Anil Ambani, one of India's most powerful businessmen, will contest a seat in the country's upper house of parliament later this month, a statement from his office said on Wednesday.
Already at the top of the oil-focused Reliance group, India's largest conglomerate with $22 billion in annual sales, Ambani has put one of the country's most influential family names in the running for election to the 250-seat Rajya Sabha.
Ambani will run as an independent candidate from India's most populous state of Uttar Pradesh in the north, where he has met regularly with leaders of the ruling Samajwadi Party.
Ambani will remain in his post as chairman and managing director of Reliance Energy, one of India's two main private-sector power utilities, which is setting up a gigantic 3,740-megawatt, gas-based power plant in Uttar Pradesh.

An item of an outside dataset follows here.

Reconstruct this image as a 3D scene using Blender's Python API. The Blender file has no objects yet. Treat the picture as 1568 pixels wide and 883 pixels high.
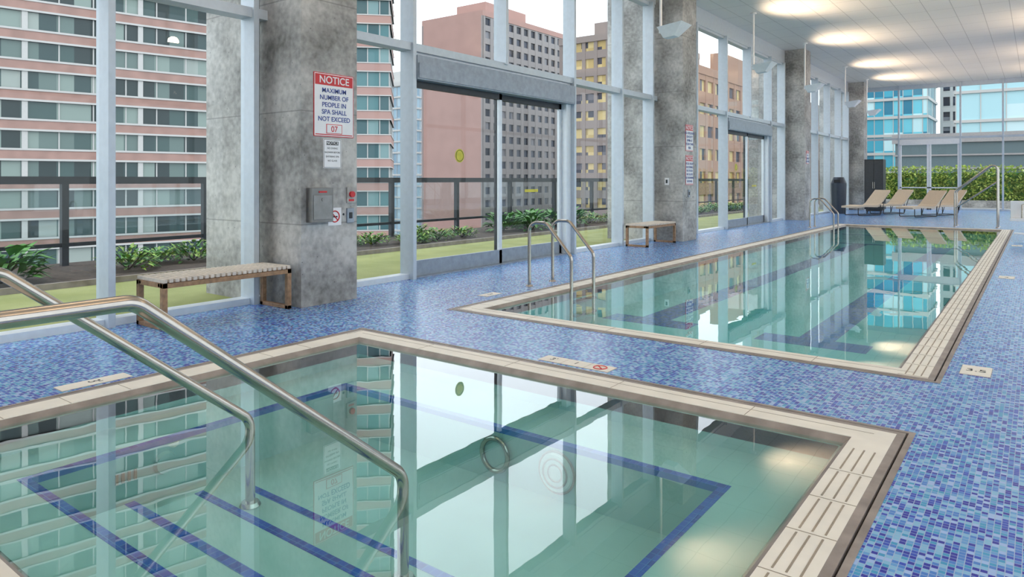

The Samajwadi Party, with backing among farmers, Muslims and lower castes in its impoverished home state, has assiduously cultivated a galaxy of businessmen and film stars for support.
Analysts said industrialists and celebrities are, in turn, drawn to the party for the political networking abilities of one of its top officials, Amar Singh.
"I don't think Anil's plan to contest is a prelude to a serious political career because the Ambanis have always been a powerful presence on the political scene," said Tony Joseph, editor of weekly magazine Business World and a long-time Reliance watcher."I think it's the personal relationships that he has with members of the Samajwadi Party. The interesting question is whether being closely tied to one political party will limit his manoeuvrability."
The election for 65 vacant spots in the Rajya Sabha is due later this month. State legislators elect 238 members, while the president nominates the remaining 12. Polls for the 545-seat lower house, or Lok Sabha, were completed last month.
Dhirubhai Ambani, Anil's late father, founded the Reliance group in 1958 to trade synthetic yarn, but it has grown into a huge conglomerate with interests including oil exploration, refining and petrochemicals, telecommunications and biotechnology.
"I think that Anil Ambani believes politics is one more way to further the cause of economic growth as opposed to merely corporate growth," said Dilip Cherian, a New Delhi-based lobbyist.
"Dhirubhai Ambani used to have this theory that if the country grows, Reliance can grow even faster."
Anil and elder brother Mukesh Ambani now run Reliance. Considered the more flamboyant of the two, the younger Ambani is married to a former film star and is still a long-distance runner in his mid-forties.